Religiöse Minderheit im Irak Nordrhein-Westfalen schiebt keine Jesidinnen mehr ab
Als einziges Bundesland will NRW für drei Monate keine jesidischen Frauen und Kinder mehr in den Irak abschieben. Die Landesregierung verhängte einen entsprechenden Erlass. Die Minderheit sei erheblichen Gefahren ausgesetzt, hieß es zur Begründung.
Nordrhein-Westfalen hat als erstes Bundesland einen sofortigen Abschiebestopp für jesidische Frauen und Kinder verhängt. Grundlage ist ein Erlass des zuständigen Ministeriums für Kinder, Jugend, Familie, Gleichstellung, Flucht und Integration, wie mehrere Medien berichteten. Dieser verhindert eine Rückführung von Jesidinnen in ihr Herkunftsland - den Irak.
Die nordrhein-westfälische Fluchtministerin Josefine Paul sagte gegenüber dem "Spiegel", die Bundesländer seien eigenmächtig in der Lage, einen Abschiebestopp für eine Dauer von drei Monaten zu erlassen. Dieser könne danach noch einmalig verlängert werden, so die Grünenpolitikerin.
Berichte über Zwangsprostitution und Versklavung
"Die Berichte über die Situation für diese Gruppe im Nordirak sind besorgniserregend", erklärte Paul. "Die irakische Regierung ist laut Einschätzung des Auswärtigen Amtes nicht in der Lage, den Schutz von religiösen Minderheiten in vielen Gebieten sicherzustellen." Insbesondere jesidische Frauen und Kinder seien im Nordirak erheblichen Gefahren ausgesetzt.

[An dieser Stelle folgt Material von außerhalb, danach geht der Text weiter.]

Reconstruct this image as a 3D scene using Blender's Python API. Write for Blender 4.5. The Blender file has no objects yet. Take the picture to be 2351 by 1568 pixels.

So sei es in den Siedlungsgebieten im Irak immer wieder zu Zwangsprostitution, Rekrutierung von Kindersoldaten und Versklavung gekommen. Laut Berichten von Menschenrechtsorganisationen seien zahlreiche Frauen durch IS-Terroristen verschleppt und verkauft worden.
Fluchtministerin Paul: Faeser zeigt sich untätig
Gegenüber "Neuen Ruhr Zeitung / Neuen Rhein Zeitung" kritisierte Paul, dass Bundesinnenministerin Nancy Faser bislang keinen bundesweiten Abschiebestopp für Jesiden verhängt habe. Sie selbst habe sich mehrfach dafür eingesetzt. "Aus der verheerenden menschenrechtlichen Situation, insbesondere für Frauen und Kinder, zieht Ministerin Faeser aber leider keine Schlüsse und zeigt sich untätig."
Jesiden sind eine religiöse Minderheit unter den Kurden mit mehreren Hunderttausend Mitgliedern. Sie leben vor allem im nördlichen Irak. Viele sind jedoch vor der Terrormiliz IS geflüchtet. Der jesidische Glaube vereint Elemente verschiedener nahöstlicher Religionen, vor allem aus dem Islam, aber auch aus dem Christentum.
Bundestag verurteilte Verfolgung der Jesiden
Der Deutsche Bundestag hatte im Januar die Verbrechen des IS an den Jesiden als Völkermord anerkannt. Alle Mitglieder und Parteien stimmten dem Beschluss einvernehmlich zu. Nach Recherchen des ARD-Magazins Monitor wurden aber dennoch in den vergangenen Monaten wieder vermehrt Jesiden abgeschoben.
Hintergrund ist offenbar eine im Mai vereinbarte engere Zusammenarbeit der Bundesregierung mit dem Irak im Bereich Migration. Sie soll es vereinfachen, Asylsuchende aus dem Irak zurückzuführen.